Realizing a dynamical topological phase in a trapped-ion quantum
simulator
- URL: http://arxiv.org/abs/2107.09676v1
- Date: Tue, 20 Jul 2021 18:00:00 GMT
- Title: Realizing a dynamical topological phase in a trapped-ion quantum
simulator
- Authors: Philipp T. Dumitrescu, Justin Bohnet, John Gaebler, Aaron Hankin,
David Hayes, Ajesh Kumar, Brian Neyenhuis, Romain Vasseur, Andrew C. Potter
- Abstract summary: Nascent platforms for programmable quantum simulation offer unprecedented access to new regimes of far-from-equilibrium quantum many-body dynamics.
We show how to create, protect, and manipulate quantum entanglement that self-correct against large classes of errors.
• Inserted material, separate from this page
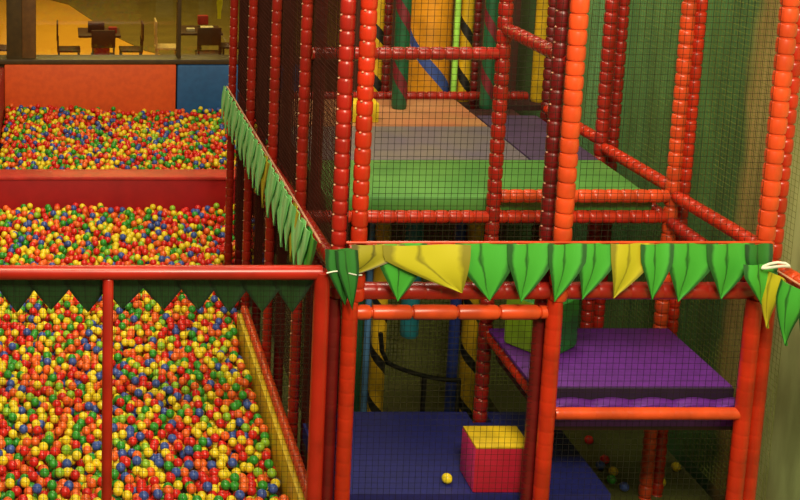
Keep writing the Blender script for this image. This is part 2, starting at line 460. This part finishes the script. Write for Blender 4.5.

Our work paves the way for implementation of more complex dynamical topological orders that would enable error-resilient techniques to manipulate quantum information.
- Score: 0.0
- License: http://arxiv.org/licenses/nonexclusive-distrib/1.0/
- Abstract: Nascent platforms for programmable quantum simulation offer unprecedented
access to new regimes of far-from-equilibrium quantum many-body dynamics in
(approximately) isolated systems. Here, achieving precise control over quantum
many-body entanglement is an essential task for quantum sensing and
computation. Extensive theoretical work suggests that these capabilities can
enable dynamical phases and critical phenomena that exhibit
topologically-robust methods to create, protect, and manipulate quantum
entanglement that self-correct against large classes of errors. However, to
date, experimental realizations have been confined to classical (non-entangled)
symmetry-breaking orders. In this work, we demonstrate an emergent dynamical
symmetry protected topological phase (EDSPT), in a quasiperiodically-driven
array of ten $^{171}\text{Yb}^+$ hyperfine qubits in Honeywell's System Model
H1 trapped-ion quantum processor. This phase exhibits edge qubits that are
dynamically protected from control errors, cross-talk, and stray fields.
Crucially, this edge protection relies purely on emergent dynamical symmetries
that are absolutely stable to generic coherent perturbations. This property is
special to quasiperiodically driven systems: as we demonstrate, the analogous
edge states of a periodically driven qubit-array are vulnerable to
symmetry-breaking errors and quickly decohere. Our work paves the way for
implementation of more complex dynamical topological orders that would enable
error-resilient techniques to manipulate quantum information.